Tam bugünün Türkiyesi’ne yakışır bir süreç. Yeni Türkiye.
Peki, FETÖ tehlikesi azaldı mı, bu operasyonlar büyük bir temizliğe sebep oldu mu, yoksa hala burnumuzun dibindeler mi?

Elbette azaldı ama tehlike yok olmadı. Bakın Osmanlı’da bile bu mücadeleler yapılmış ama bazı cemaatler yok edilememiş. Tabii ben FETÖ’yu gerçek bir dini cemaat olarak görmediğim için gücünü uzun süre koruyacak bir yapı olarak kabul etmiyorum.

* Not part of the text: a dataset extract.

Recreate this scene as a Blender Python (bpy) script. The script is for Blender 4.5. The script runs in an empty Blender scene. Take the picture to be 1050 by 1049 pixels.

Çünkü orada çıkar, para ve hatta öğrendiğimiz kadarıyla seks konuları bile varmış. Yani inanç değil çıkar cemaati daha çok. En azından üst yapısı öyle. O yüzden çok uzun soluklu olmaz. Ancak Türkiye’de sadece ibadet maksatlı olan cemaatlerin yanı sıra devlette etkin olma maksatlı başka cemaatler de var. Ve yaptığım sohbetlerden anlıyorum ki, devleti yönetenler bu kez bu sıkıntının farkında. Hangi cemaatin ne amaçladığını benim kadar biliyorlar. Tarikat ehli bakanlar bile durumun farkında ve karşı çıkıyorlar. En azından bazıları.